An engineer who testified for Toyota Motor Corp. presented evidence in federal court in Minneapolis on Wednesday that a St. Paul man had his foot on the accelerator, not the brakes, when his Toyota Camry plowed into an Oldsmobile Ciera, resulting in three deaths.
Engineer Karl Stopschinski of Houston rebutted arguments by attorneys for Koua Fong Lee, the driver of the 1996 Camry. Lee has joined forces with the family of the people riding in the 1995 Ciera in a lawsuit against Toyota.
Attorneys for the Lee family and the family in the Ciera rested their case Wednesday, the 11th day of the trial. It is expected to wind up early next week and go to the jury.
The accident occurred on June 10, 2006, when Lee, driving the Camry with four members of his family as passengers, exited eastbound Interstate 94 at Snelling Avenue. Lee said that the car inexplicably accelerated while he frantically pumped the brakes, striking the Ciera and killing a Minneapolis man, Javis Trice-Adams Sr., and his son, Javis Jr., 9, and injuring a daughter, Devyn Bolton, 6, who died more than a year later. Two other family members in the Ciera suffered injuries.
For Lee and his family, the biggest impact appears to have been psychological trauma. Their attorneys and experts claim that the cause of the accident was a defective accelerator in which nylon pulleys connected to the gas pedal became stuck.
In testimony Wednesday, Stopschinski described his reconstruction of the crash, his examination of the two vehicles and tests of a similar Camry that he said showed that Toyota was not at fault.
To prove Lee applied the brakes, his attorneys earlier introduced evidence that a rear brake light bulb broke after the Camry hit the Ciera and then another car.
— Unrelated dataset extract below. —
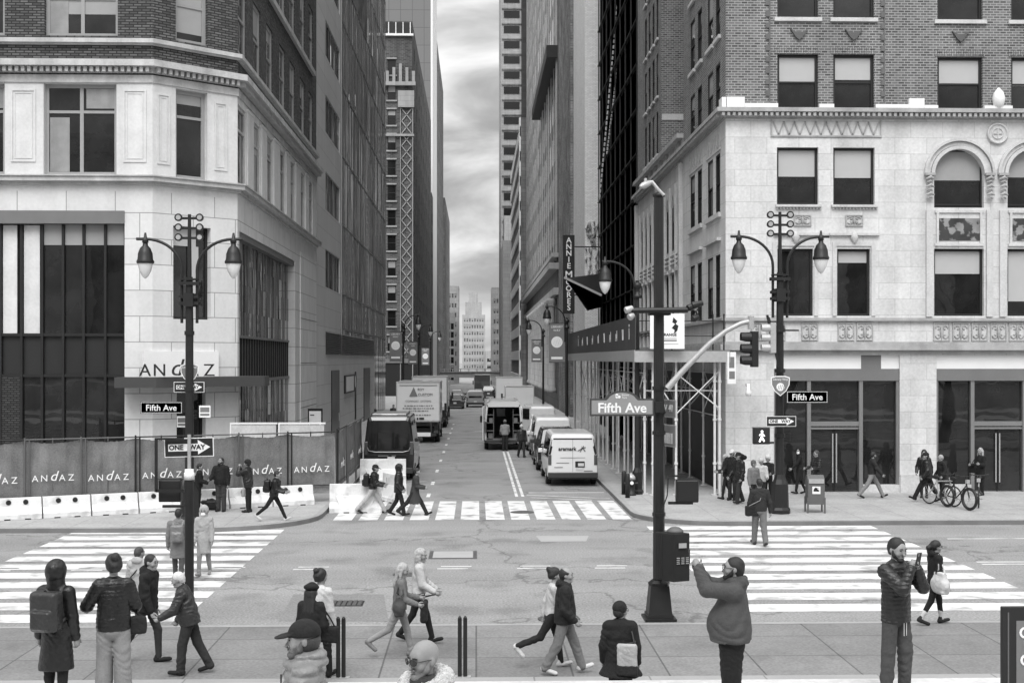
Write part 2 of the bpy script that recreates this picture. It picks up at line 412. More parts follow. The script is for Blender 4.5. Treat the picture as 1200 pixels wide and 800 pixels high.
# painted markings, 4 mm sheets
def flat(mb, x0, x1, y0, y1, z=.004): mb.quad((x0, y0, z), (x1, y0, z), (x1, y1, z), (x0, y1, z))
def flatp(mb, pts, z=.004): mb.add([(x, y, z) for x, y in pts], [tuple(range(len(pts)))])
m = MB()
for i in range(11):
    y = 25.05 + i * 1.27; flat(m, -11.9, -5.75, y, y + .80)
tag(m.build('crosswalk_marking', PAINT), kind='structure')
m = MB()
for i in range(11):
    y = 25.75 + i * 1.245; flat(m, 5.2, 12.1, y, y + .78)
tag(m.build('crosswalk_marking', PAINT), kind='structure')
m = MB()
for i in range(12):
    x = -4.55 + i * .81; flat(m, x, x + .60, 40.75, 46.1)
tag(m.build('crosswalk_marking', PAINTW), kind='structure')
m = MB()
for x in (1.45, 1.68): flat(m, x, x + .11, 47.6, 71)
flat(m, 2.0, 4.9, 48.9, 49.05)
flatp(m, [(1.9, 48.2), (1.9, 48.08), (4.9, 46.75), (4.9, 46.9)])
flatp(m, [(2.0, 47.3), (2.0, 47.2), (4.2, 46.32), (4.2, 46.45)])
for y in (47.5, 52.2, 58, 64, 70, 76, 82, 88, 94, 100): flat(m, -1.86, -1.72, y, y + 1.3)
for x in (-12.6, -10.5, -8.3, -5.0, -2.95, 0.55, 2.5, 4.4):   # lane lines of the avenue
    flat(m, x - 1.5, x - .75, 31.2, 31.3); flat(m, x - 1.42, x - .67, 31.55, 31.65)
flat(m, 13.4, 40, 36.0, 36.12); flat(m, 12.6, 40, 31.5, 31.62); flat(m, 12.6, 40, 31.85, 31.97); flat(m, 13.2, 40, 27.6, 27.72)
flat(m, -40, -12.6, 31.4, 31.5)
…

An examination of the bulb showed that the light filament was in a deformed position, which occurs when the brake light goes on. It remained permanently in that position when the bulb broke in the crash and was exposed to air.
But Stopschinski introduced evidence of tests of a similar Camry that showed that when the car struck an immovable object, the inertia caused the brake lights to go on for a split second even if the brakes were not applied.